Une fois lancée, Corinne entre dans un état second, proche du flow décrit par les psychologues. "Je peux dire que je suis ailleurs, faut pas m'interrompre.” Elle compose une palette de couleurs pures et vives, qu'elle projette sur la toile par des mouvements rythmés. L'intensité physique et émotionnelle de cette pratique la laisse épuisée à l'issue de chaque séance.
Corinne Sebbagh dans son atelier
La spontanéité caractérise également sa gestuelle. Elle utilise indifféremment pinceaux, triangles, ou même directement ses mains, tout ce qu'elle a sous la main devient outil créatif. Cette liberté d'action, cette absence totale de contrainte technique, reflète parfaitement sa philosophie de vie et d'art. La musique joue également un rôle important dans son processus, créant l'atmosphère propice à l'émergence de l'œuvre et parfois même des titres. C'est ainsi qu'est né "Au Pays d'Alice", inspiré par une forme évoquant des oreilles de lapin aperçues pendant la création.
"Au Pays d'Alice" de Corinne Sebbagh
Corinne Sebbagh maîtrise une palette technique impressionnante : huile, acrylique, aquarelle, pastels gras, encre, et même un feutre à l'huile. Elle a notamment réalisé une toile entièrement au feutre à l'huile, démontrant sa capacité à explorer des outils inhabituels.
Contrairement à certains artistes qui planifient méticuleusement leur choix de médium, Corinne laisse l'urgence créative décider. Le temps disponible détermine sa technique : l'aquarelle pour les créations rapides, l'acrylique ou l'huile quand elle dispose de plus de temps. Cette liberté de mélanger les techniques, de transgresser les règles académiques, participe pleinement de son style.

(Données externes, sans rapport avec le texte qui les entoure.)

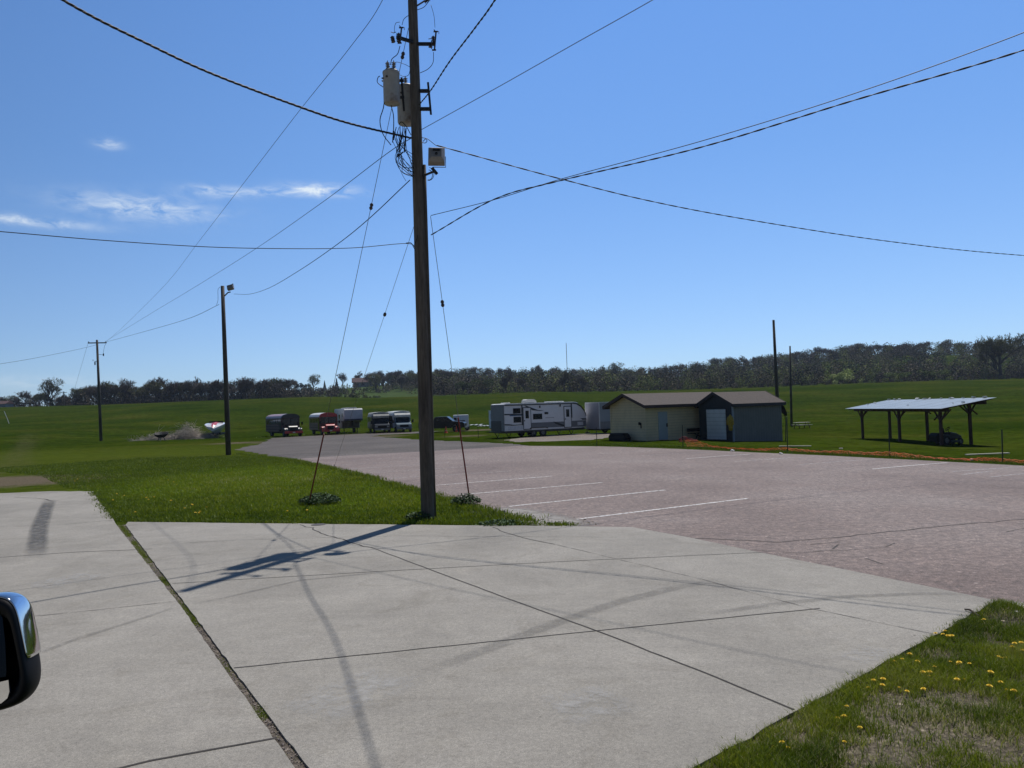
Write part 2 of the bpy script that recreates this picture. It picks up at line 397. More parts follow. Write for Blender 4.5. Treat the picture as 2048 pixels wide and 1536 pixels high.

Corinne évoque des plaisirs intenses qu'elle éprouve dans cet état unique et solitaire de la création. Peindre, c'est exister pleinement, sans contraintes ni jugements, dans une bulle créative où elle peut être entièrement elle-même.

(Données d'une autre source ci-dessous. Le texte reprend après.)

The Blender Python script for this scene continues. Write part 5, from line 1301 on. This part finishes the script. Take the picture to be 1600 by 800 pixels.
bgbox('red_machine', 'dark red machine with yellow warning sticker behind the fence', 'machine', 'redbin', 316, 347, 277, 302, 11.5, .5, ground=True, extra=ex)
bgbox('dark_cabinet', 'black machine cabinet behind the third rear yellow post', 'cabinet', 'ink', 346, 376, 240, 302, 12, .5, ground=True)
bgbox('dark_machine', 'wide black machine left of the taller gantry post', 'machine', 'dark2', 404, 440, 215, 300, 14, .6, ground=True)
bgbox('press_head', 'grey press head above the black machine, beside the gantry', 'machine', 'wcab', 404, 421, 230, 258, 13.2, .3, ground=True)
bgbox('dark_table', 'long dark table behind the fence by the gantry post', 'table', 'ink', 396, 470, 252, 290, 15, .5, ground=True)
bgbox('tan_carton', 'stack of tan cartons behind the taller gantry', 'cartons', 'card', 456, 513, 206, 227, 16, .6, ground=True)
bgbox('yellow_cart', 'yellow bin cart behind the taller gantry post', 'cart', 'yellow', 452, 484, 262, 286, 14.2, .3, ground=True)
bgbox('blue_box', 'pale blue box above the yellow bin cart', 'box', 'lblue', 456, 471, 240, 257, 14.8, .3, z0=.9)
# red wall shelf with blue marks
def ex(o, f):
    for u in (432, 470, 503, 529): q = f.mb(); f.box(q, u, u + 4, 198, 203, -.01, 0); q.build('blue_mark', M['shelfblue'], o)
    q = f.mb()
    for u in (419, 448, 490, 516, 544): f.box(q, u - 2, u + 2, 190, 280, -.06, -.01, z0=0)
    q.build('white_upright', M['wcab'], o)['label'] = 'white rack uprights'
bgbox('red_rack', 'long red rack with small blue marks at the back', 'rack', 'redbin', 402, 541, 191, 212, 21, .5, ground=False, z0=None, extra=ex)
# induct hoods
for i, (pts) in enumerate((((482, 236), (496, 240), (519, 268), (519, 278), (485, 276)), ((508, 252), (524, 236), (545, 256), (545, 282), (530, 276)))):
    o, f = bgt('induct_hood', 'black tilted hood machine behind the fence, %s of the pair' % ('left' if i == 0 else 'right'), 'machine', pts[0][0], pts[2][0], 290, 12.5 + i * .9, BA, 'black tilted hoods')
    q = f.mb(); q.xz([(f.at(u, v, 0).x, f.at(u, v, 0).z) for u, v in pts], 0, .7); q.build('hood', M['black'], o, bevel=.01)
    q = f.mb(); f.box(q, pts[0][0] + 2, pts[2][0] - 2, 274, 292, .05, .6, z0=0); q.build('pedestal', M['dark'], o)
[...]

Elle cherche à créer de la complexité pour se faire plaisir, refusant l'ordinaire au profit de l'extraordinaire. "J'y arrive et ça plaît à quelques personnes et ça me suffit", explique-t-elle.
“Balade” de Corinne Sebbagh
Après toutes ces années d'allers-retours entre théâtre et peinture, d'explorations techniques et thématiques, Corinne a trouvé les mots justes pour définir son style : l'abstraction joyeuse et lyrique. Cette formule synthétise parfaitement son travail : l'abstraction pour explorer formes, couleurs et mouvements sans représentation figurative ; joyeuse car elle célèbre la vie, la lumière, l'évasion malgré les épreuves ; lyrique car sa peinture chante, vibre, exprime des émotions intenses dans un élan poétique.
Au fil des années, Corinne a développé une capacité remarquable à se protéger des influences négatives. "Je ne traîne pas les toxiques, je ne traîne pas les mauvaises intentions des autres. Je ne tiens pas compte des remarques désagréables. Foutez-moi la paix, je fais ce que je veux. Je ne vous embête pas ", affirme-t-elle avec franchise.
Cette indépendance farouche lui permet de préserver son authenticité créative. Elle a appris à ignorer les critiques, consciente qu'il y aura toujours des réserves sur son travail. Cette sagesse, loin d'être de l'arrogance, témoigne d'une maturité artistique et personnelle durement acquise, fruit d'un long cheminement vers la liberté.
"Liberté, évasion, rêverie."
Elle a rejoint The Art Cycle en 2021, une collaboration qui lui a permis de faire de nouvelles rencontres et de bénéficier de l'accompagnement attentif et bienveillant de Julie, fondatrice de la galerie.
Corinne Sebbagh incarne une forme rare de liberté artistique. À travers son abstraction joyeuse et lyrique, elle transforme les fractures de l'existence en œuvres lumineuses, offrant au spectateur cette métamorphose qu'elle recherche elle-même dans la création.
Son parcours témoigne d'une curiosité insatiable : du théâtre à la peinture, des Arts appliqués au Louvre, du Cours Simon au ministère des Finances, et même un CAP de pâtisserie obtenu à quarante-deux ans. Cette capacité à se réinventer constamment nourrit sa créativité.
"Foutez-moi la paix, je fais ce que je veux. Je ne vous embête pas" : cette déclaration pourrait servir de manifeste à une génération d'artistes refusant de se soumettre aux diktats du marché de l'art. Corinne nous rappelle que l'art véritable naît de cette liberté fondamentale, de cette capacité à rester soi-même envers et contre tout.